The fact is that the company’s Banden Plan (in Holland) and Tyre Plan (in Belgium) businesses are able to pre-cure or mould-cure retread customers’ own casings according to their wishes. Mould-cure retreads are branded with the UBO trademark, while pre-cure retreads are produced using the Bandag process. The company’s annual Bandag capacity equates to 60,000 units a year and the group has 21 mould-cure presses. Quality remains high on the company’s agenda, with the UBO factory one of the first in Europe to be ECE109R and ISO 9002 certified.

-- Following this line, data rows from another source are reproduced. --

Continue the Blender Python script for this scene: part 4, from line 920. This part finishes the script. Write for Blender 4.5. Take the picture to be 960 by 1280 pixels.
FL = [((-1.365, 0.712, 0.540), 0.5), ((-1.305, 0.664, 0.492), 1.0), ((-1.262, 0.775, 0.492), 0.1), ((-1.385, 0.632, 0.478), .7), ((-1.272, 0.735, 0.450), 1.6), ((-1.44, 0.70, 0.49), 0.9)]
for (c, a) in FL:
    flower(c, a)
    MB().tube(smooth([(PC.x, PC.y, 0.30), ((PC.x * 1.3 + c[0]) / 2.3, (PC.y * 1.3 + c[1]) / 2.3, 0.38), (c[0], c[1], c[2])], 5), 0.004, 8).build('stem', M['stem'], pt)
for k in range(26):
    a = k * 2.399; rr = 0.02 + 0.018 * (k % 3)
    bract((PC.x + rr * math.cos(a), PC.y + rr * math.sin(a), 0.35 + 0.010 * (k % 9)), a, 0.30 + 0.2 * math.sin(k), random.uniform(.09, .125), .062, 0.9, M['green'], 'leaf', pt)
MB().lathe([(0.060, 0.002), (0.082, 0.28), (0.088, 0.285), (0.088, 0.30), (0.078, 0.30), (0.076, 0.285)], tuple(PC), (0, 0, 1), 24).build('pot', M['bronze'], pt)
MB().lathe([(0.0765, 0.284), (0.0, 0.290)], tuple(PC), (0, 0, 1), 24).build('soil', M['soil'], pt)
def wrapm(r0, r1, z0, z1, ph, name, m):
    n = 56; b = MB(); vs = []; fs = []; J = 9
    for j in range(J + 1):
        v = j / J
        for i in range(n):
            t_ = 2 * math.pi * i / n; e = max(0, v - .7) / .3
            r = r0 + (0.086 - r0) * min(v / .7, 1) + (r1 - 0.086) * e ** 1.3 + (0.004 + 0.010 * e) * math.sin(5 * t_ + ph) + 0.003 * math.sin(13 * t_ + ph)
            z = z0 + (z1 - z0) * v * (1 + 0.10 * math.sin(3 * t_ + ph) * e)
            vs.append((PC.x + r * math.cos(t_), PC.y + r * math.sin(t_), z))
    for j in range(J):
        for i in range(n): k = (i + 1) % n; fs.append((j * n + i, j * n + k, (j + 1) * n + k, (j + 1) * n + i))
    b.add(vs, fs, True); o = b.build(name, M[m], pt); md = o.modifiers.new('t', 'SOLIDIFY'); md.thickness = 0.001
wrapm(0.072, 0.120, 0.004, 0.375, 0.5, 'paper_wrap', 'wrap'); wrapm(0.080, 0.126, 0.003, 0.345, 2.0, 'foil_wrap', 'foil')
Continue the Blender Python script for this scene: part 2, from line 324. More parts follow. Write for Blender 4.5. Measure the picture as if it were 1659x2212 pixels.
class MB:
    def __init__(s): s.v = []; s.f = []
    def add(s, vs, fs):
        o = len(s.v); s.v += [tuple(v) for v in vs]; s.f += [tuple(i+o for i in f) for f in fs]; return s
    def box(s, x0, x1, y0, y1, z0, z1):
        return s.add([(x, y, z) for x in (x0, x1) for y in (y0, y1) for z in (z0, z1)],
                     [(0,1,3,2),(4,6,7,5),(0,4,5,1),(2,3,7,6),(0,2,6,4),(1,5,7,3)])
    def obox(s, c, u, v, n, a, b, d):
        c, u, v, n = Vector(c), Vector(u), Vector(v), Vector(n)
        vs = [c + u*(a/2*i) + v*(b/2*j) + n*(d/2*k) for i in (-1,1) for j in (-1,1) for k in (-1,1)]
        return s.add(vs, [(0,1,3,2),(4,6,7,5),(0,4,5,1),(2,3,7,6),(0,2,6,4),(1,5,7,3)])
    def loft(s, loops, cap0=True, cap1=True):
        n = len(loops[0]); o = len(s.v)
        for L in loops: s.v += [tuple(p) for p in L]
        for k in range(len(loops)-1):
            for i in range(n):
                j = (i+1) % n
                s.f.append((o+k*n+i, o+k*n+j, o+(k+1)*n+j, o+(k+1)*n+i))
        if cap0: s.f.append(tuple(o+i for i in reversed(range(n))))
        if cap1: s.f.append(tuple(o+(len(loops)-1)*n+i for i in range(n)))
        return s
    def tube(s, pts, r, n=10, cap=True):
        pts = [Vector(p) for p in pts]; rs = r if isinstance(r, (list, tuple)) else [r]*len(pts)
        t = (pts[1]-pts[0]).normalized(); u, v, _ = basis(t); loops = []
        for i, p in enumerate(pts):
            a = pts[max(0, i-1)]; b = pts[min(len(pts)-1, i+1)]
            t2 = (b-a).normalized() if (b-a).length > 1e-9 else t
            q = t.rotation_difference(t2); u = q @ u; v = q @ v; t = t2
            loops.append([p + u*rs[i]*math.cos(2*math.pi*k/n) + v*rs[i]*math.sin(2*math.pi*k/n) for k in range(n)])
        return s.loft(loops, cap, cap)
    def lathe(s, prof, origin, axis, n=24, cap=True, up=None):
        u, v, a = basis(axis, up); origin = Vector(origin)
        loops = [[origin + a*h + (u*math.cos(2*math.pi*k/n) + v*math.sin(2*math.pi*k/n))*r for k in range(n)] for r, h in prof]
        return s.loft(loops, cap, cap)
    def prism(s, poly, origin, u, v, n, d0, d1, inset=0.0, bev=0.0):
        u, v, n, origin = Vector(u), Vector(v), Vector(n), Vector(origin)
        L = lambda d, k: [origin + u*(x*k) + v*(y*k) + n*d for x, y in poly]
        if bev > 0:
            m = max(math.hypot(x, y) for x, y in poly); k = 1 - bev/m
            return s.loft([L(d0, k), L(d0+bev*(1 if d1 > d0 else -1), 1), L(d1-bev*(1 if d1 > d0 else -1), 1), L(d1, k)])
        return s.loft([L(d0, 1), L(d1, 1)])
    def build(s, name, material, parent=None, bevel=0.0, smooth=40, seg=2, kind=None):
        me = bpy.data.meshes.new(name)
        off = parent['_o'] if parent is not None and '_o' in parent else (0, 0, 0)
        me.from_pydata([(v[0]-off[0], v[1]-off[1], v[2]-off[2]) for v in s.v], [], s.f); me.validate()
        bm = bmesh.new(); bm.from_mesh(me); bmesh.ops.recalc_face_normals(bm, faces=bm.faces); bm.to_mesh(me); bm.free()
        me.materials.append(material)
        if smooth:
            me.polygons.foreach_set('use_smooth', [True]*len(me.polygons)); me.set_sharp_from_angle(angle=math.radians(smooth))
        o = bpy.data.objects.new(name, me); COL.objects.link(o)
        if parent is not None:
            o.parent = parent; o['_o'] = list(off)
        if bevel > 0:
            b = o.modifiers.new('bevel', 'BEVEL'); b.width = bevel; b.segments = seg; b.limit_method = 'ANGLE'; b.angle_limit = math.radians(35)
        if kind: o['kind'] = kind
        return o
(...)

Tyres that are not traded, exported or retreaded end up at the Rumal division, which brought its 20 years of experience in tyre recycling into the Kargro Group in 1994. Rumal reprocesses 30,000 tonnes of tyres each year. Tyres with a maximum diameter of 1400 mm by 450 mm are fed directly the shredders and come out as rubber granulate and crumb. The company runs two production lines under cryogenic (below -45°C) and normal ambient temperature conditions. The resultant materials are used in products such as synthetic sport surfaces, carpet underlay, car mats, brake pads, cattle mats, solid wheels, rubberised asphalt and compound-extenders. So as the company says, whether they end up running as retreaded tyres or in carpet underlay, tyre Kargro collects still get to “run again.”